━━━━━ Material for this task ━━━━━
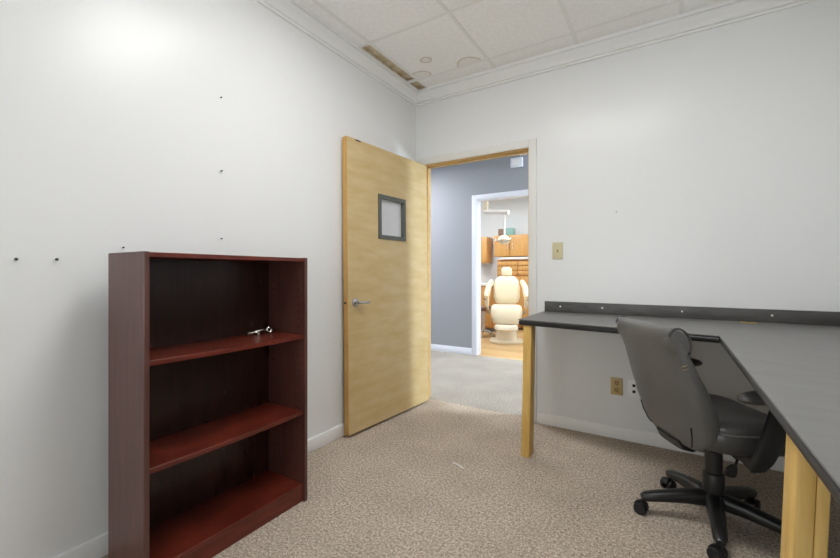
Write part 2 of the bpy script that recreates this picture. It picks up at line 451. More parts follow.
# lever handle on both faces, latch on the edge
lx, lz = W-.070, .925
hd = B()
for o_, base in ((out, 0.0), (-out, -out*T)):
    lathe(hd, [(.0,base),(.030,base),(.030,base+o_*.006),(.024,base+o_*.010),(.012,base+o_*.012),(.011,base+o_*.034 ),(.0,base+o_*.036)], (lx,0,lz), 'y', 20)
    if o_ == out:
        tube(hd, [(lx, base+o_*.034, lz),(lx-.02, base+o_*.042, lz),(lx-.06, base+o_*.044, lz-.001),(lx-.105, base+o_*.040, lz-.002)],
             [(.010,.010),(.009,.010),(.007,.009),(.006,.008)], 10)
h_ = obj('handle', hd, M['chrome'], dr); h_['label'] = 'chrome lever handle'
bm = B(); box(bm, W, W+.0015, min(0,s*T)+.009, max(0,s*T)-.009, lz-.03, lz+.03)
lp = obj('latch_plate', bm, M['mapleedge'], dr, smooth=False)
bm = B(); lathe(bm, [(0,W+.001),(.009,W+.001),(.008,W+.008),(0,W+.009)], (0, s*T/2, lz), 'x', 12)
obj('latch_bolt', bm, M['nail'], lp)
bm = B()
for hz in (.25, 1.05, 1.85):
    box(bm, -.0085, -.0005, min(0,s*T)+.004, max(0,s*T)-.004, hz-.05, hz+.05)
obj('hinge', bm, M['chrome'], dr, smooth=False)
bm = B(); box(bm, W-.135, W-.085, min(0,out*.002), max(0,out*.002), z1-.010, z1-.001)
obj('edge_chip', bm, M['nail'], dr, smooth=False)

# ---- hallway
bm = B()
box(bm, -6, TL-.02, HY, HY+WT, 0, H+.3); box(bm, TR+.02, 3.5, HY, HY+WT, 0, H+.3); box(bm, TL-.02, TR+.02, HY, HY+WT, TH+.02, H+.3)
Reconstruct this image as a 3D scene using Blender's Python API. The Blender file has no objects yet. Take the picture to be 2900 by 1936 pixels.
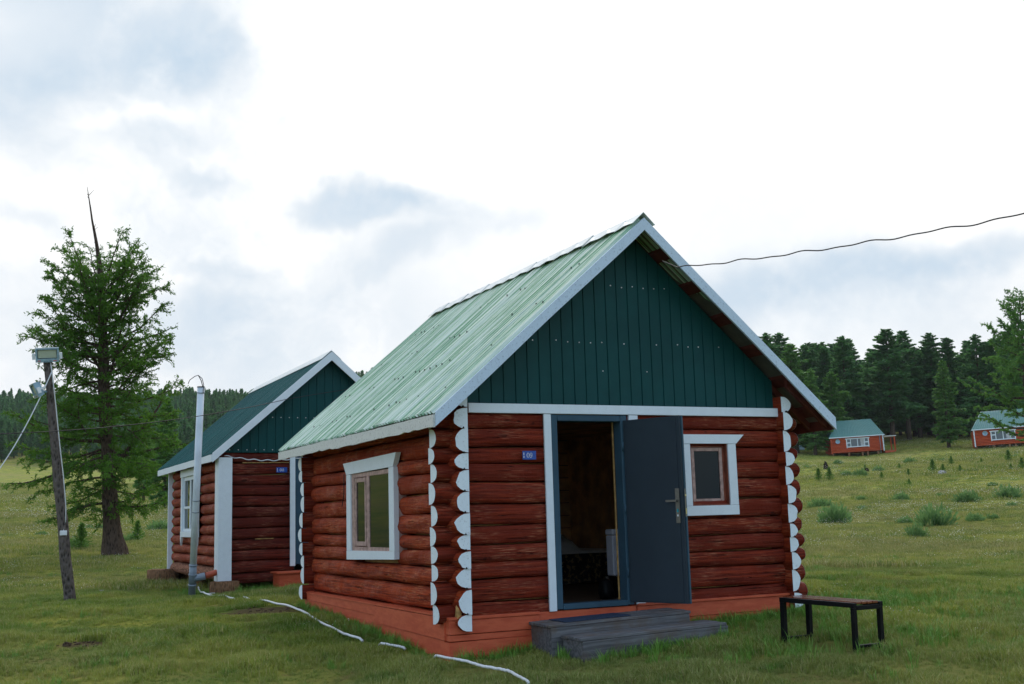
import bpy, math, random
import numpy as np
from mathutils import Vector, Matrix
rad = math.radians
SC = bpy.context.scene
# ------------------------------------------------------------------ camera
CAM = np.array([-4.869, -11.24, 1.013]); YAW, PIT, ROL = .451, .151, -.029
FWD = np.array([math.sin(YAW)*math.cos(PIT), math.cos(YAW)*math.cos(PIT), math.sin(PIT)])
_r = np.array([math.cos(YAW), -math.sin(YAW), 0.]); _u = np.cross(_r, FWD)
RT = _r*math.cos(ROL)+_u*math.sin(ROL); UP = -_r*math.sin(ROL)+_u*math.cos(ROL)
cd = bpy.data.cameras.new("camera"); cam = bpy.data.objects.new("camera", cd)
SC.collection.objects.link(cam); SC.camera = cam
cd.sensor_width = 36; cd.lens = 3232.49/2900*36; cd.clip_end = 6000; cd.clip_start = .1
cam.matrix_world = Matrix(((RT[0], UP[0], -FWD[0], CAM[0]), (RT[1], UP[1], -FWD[1], CAM[1]), (RT[2], UP[2], -FWD[2], CAM[2]), (0, 0, 0, 1)))
SC.view_settings.view_transform = 'Standard'; SC.view_settings.look = 'None'
SC.view_settings.exposure = 0.18; SC.view_settings.gamma = 1; SC.view_settings.use_curve_mapping = False
K = 2900/2349.
def ray(px, py):            # direction through a point of the 2349 px wide view
    return FWD+RT*(px*K-1450)/3232.49+UP*(968-py*K)/3232.49
def at(px, py, d):
    return CAM+ray(px, py)*d
def nrm(v):
    return v/np.linalg.norm(v)
# ------------------------------------------------------------------ sky + sun
SUN_EL, SUN_AZ = rad(42), math.atan2(*(ray(1250, 400)[:2]))   # azimuth from +Y towards +X
world = bpy.data.worlds.new("World"); SC.world = world; world.use_nodes = True
wt = world.node_tree; wt.nodes.clear()
def N(t, typ, **kw):
    n = t.nodes.new(typ)
    for k, v in kw.items():
        if hasattr(n, k): setattr(n, k, v)
    return n
def inp(n, **kw):
    for k, v in kw.items():
        n.inputs[k.replace('_', ' ')].default_value = v
    return n
def mth(t, op, a, b=None, c=None, clamp=False):
    n = t.nodes.new('ShaderNodeMath'); n.operation = op; n.use_clamp = clamp
    for i, v in enumerate((a, b, c)):
        if v is None: continue
        if isinstance(v, (int, float)): n.inputs[i].default_value = v
        else: t.links.new(v, n.inputs[i])
    return n.outputs[0]
def smooth(t, v, a, b, lo=0., hi=1.):
    n = t.nodes.new('ShaderNodeMapRange'); n.interpolation_type = 'SMOOTHSTEP'
    t.links.new(v, n.inputs[0])
    for i, q in zip((1, 2, 3, 4), (a, b, lo, hi)): n.inputs[i].default_value = q
    return n.outputs[0]
def mixc(t, f, a, b, mode='MIX'):
    n = t.nodes.new('ShaderNodeMix'); n.data_type = 'RGBA'; n.blend_type = mode
    for i, v in ((0, f), (6, a), (7, b)):
        if isinstance(v, (int, float)): n.inputs[i].default_value = v
        elif isinstance(v, tuple): n.inputs[i].default_value = (*v, 1)
        else: t.links.new(v, n.inputs[i])
    return n.outputs[2]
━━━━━
■ Stated exercise: Leave out the pictures, then repeat the listing above exactly from its first line to the line with "box(bm, -6, TL-.02, HY, HY+WT, 0, H+.3);", inclusive.

■ Solution for this exercise:
Write part 2 of the bpy script that recreates this picture. It picks up at line 451. More parts follow.
# lever handle on both faces, latch on the edge
lx, lz = W-.070, .925
hd = B()
for o_, base in ((out, 0.0), (-out, -out*T)):
    lathe(hd, [(.0,base),(.030,base),(.030,base+o_*.006),(.024,base+o_*.010),(.012,base+o_*.012),(.011,base+o_*.034 ),(.0,base+o_*.036)], (lx,0,lz), 'y', 20)
    if o_ == out:
        tube(hd, [(lx, base+o_*.034, lz),(lx-.02, base+o_*.042, lz),(lx-.06, base+o_*.044, lz-.001),(lx-.105, base+o_*.040, lz-.002)],
             [(.010,.010),(.009,.010),(.007,.009),(.006,.008)], 10)
h_ = obj('handle', hd, M['chrome'], dr); h_['label'] = 'chrome lever handle'
bm = B(); box(bm, W, W+.0015, min(0,s*T)+.009, max(0,s*T)-.009, lz-.03, lz+.03)
lp = obj('latch_plate', bm, M['mapleedge'], dr, smooth=False)
bm = B(); lathe(bm, [(0,W+.001),(.009,W+.001),(.008,W+.008),(0,W+.009)], (0, s*T/2, lz), 'x', 12)
obj('latch_bolt', bm, M['nail'], lp)
bm = B()
for hz in (.25, 1.05, 1.85):
    box(bm, -.0085, -.0005, min(0,s*T)+.004, max(0,s*T)-.004, hz-.05, hz+.05)
obj('hinge', bm, M['chrome'], dr, smooth=False)
bm = B(); box(bm, W-.135, W-.085, min(0,out*.002), max(0,out*.002), z1-.010, z1-.001)
obj('edge_chip', bm, M['nail'], dr, smooth=False)

# ---- hallway
bm = B()
box(bm, -6, TL-.02, HY, HY+WT, 0, H+.3); box(bm, TR+.02, 3.5, HY, HY+WT, 0, H+.3); box(bm, TL-.02, TR+.02, HY, HY+WT, TH+.02, H+.3)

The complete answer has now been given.